Economy, Business And Markets

Plan to Launch Real–Estate Bourse Attracts More Controversy

Plan to Launch Real–Estate Bourse Attracts More ControversyPlan to Launch Real–Estate Bourse Attracts More Controversy

As more details emerge on how the yet-to-be launched real-estate bourse will operate, opinions grow more divisive over the initiative.

Tehran Association of Realtors is among the notable detractors. Hesam Oqbaei, the head of the association, told Donyay-e-Eqtesad newspaper that the concept of establishing a real-estate bourse violates the realtors guild rules.

As to the benefits of a real-estate bourse in preventing scams, Oqbaei rejected such a notion and said that after the launch of the Real-Estate and Property Recording System in 2008, through which every transaction could be tracked, “the probability for scams are near zero.”

“It has been announced that the equity market intends to sell public companies’ property but this is against the rules since brokerage is not within the jurisdiction of the stock market,” Oqbaei said.

He added that state institutions are banned by Iran’s Constitution to engage in business ventures.

Oqbaei predicted a dismal state for housing prices once a real-estate bourse is launched, claiming it would open the doors to speculators and shrewd brokers, sending residential prices soaring.

His worries, however, are not restricted to exorbitant housing prices.

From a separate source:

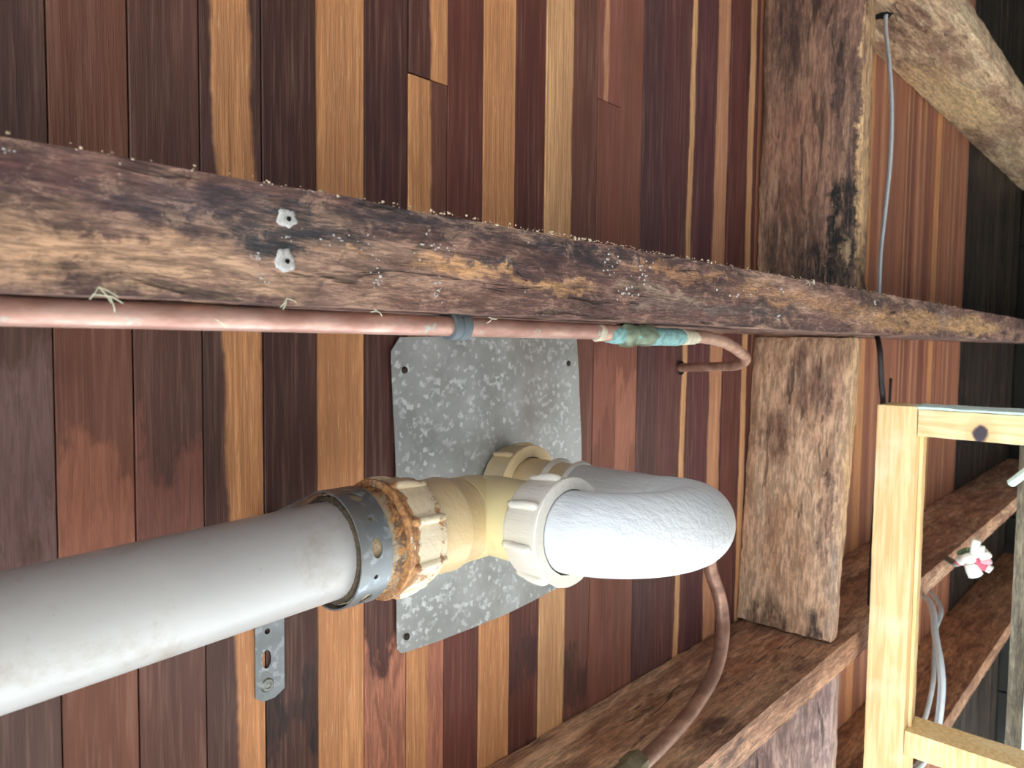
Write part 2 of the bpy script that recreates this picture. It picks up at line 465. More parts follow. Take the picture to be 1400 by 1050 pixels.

He expressed concern about the threat that launching a real-estate bourse poses to the job security of realtors.

“This goes against the convention of business and will create problems for the 600,000 people working at real-estate agencies,” Oqbaei warned, echoing fears that private property and residential homes would soon follow suit and make a move toward the equity market.

The initiative to launch a real-estate bourse, mediated by the stock market, is hoped to prop up a market suffering from one of its longest bouts of depression in recent Iranian history with stalling price growth and lukewarm investor interest. Some pundits, however, strongly oppose it.

Earlier, Hossein Abdoh Tabrizi, a financial and housing expert, told the Financial Tribune that real-estate trading normally does not happen in the stock market as the assets traded in the market are not homogenous in value.

“House prices are affected by external factors rather than only by supply and demand”, he said. “That makes a property’s price fluctuate unexpectedly.”

Experts argue that it could lead to the rise of speculative activities, making the market unstable and eventually leading to a decline in home ownership.

However, Mohammad Reza Pour-Ebrahimi, a member of the High Council of Bourse, disagrees.

He revealed earlier this week that officials are set to launch the bourse in the first phase by offering a list of property of major institutions such as municipalities, banks, Islamic Revolution Mostazafan Foundation, Headquarters for Executing the Order of the Imam and subsidiary companies of the Social Security Organization.

Pour-Ebrahimi elaborated on the many upsides inherent in creating a housing bourse: transparency in dealings and prices, financing for construction projects, preventing bubbles and speculative investment and managing cash flow.  

“In some instances, the same piece of property has been sold to 10 different people resulting in thorny legal cases but with the launch of a real-estate bourse, all this will end,” Pour-Ebrahimi said, referring to phantom real-estate bids that have been a common form of scam in recent years.